I'm fond of Veritas/Symantec for windows based backups. A pain to initially configure, but the support has gotten MUCH better and it's pretty flexible about what media you can backup to and from. It's been pretty good to me for disaster recovery and it's easy to set up media rotation (which is a very important thing to a small business owner that doesn't want to go crazy creating and maintaining media libraries.
http://www.backupexec.com/ version 11 moved totally in the right direction
My experience with small shops (ones that don't have an in-house IT department) is that they wont back up regularly if too many steps are involved.

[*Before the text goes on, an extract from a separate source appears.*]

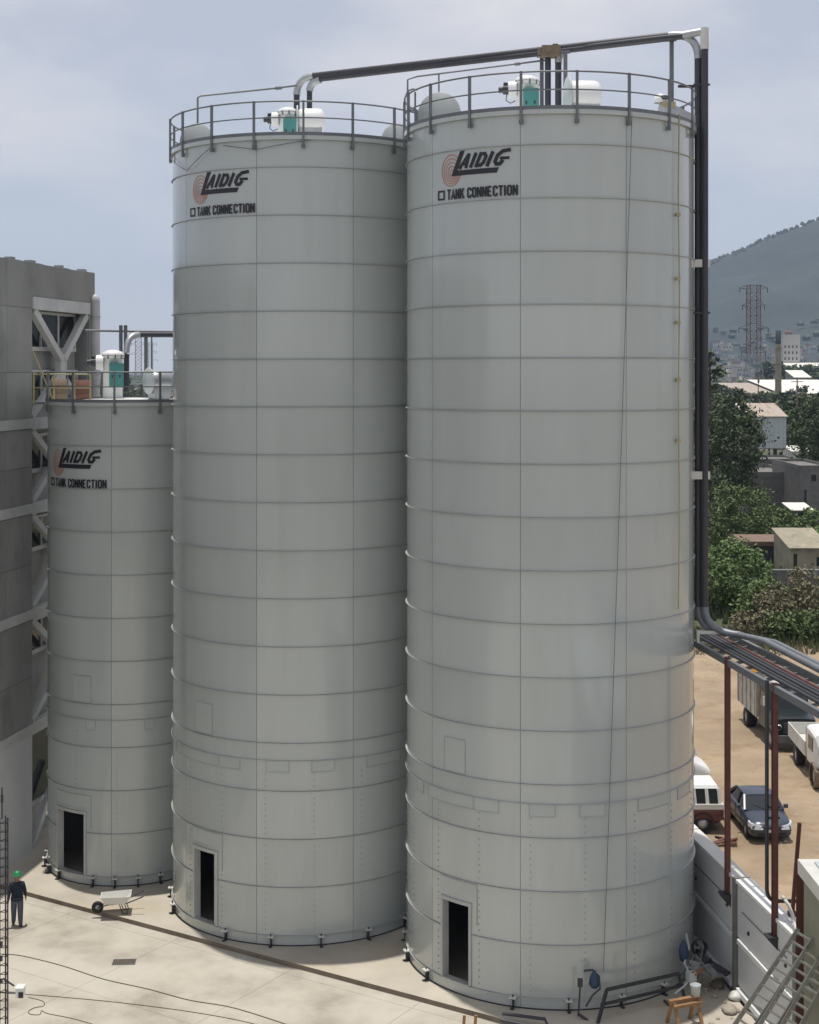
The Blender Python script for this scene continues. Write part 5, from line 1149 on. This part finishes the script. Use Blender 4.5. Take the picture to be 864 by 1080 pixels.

I haven't done contract work in about 5 years -- but I used to set up servers to backup to tape, spit out the tape when finished -- and send out nag SMB messages to change the tape if it hadn't been changed by noon. The owner or some designee would just swap tapes and pocket the most recent to take home. This requires next to no effort.
Again, this is just my experience, of the "emergency" calls I was contracted to handle, most loss of data issues were due to the shops practicing exactly what you suggest. There was never more than 1 day of data loss with tape. Why? The drive wasn't regularly hooked up and backups performed. Playing with plugs or cables or drive-drawers is a quick way to get a small shop lazy.
So... you can suggest that using tape is being "anal retentative", I would disagree. But I do agree with you on one point... external drives MIGHT work for small businesses -- providing they don't get lazy.
In summary, if you don't require a backup solution that involves as little human intervention as possible, then using an external USB HD is fine.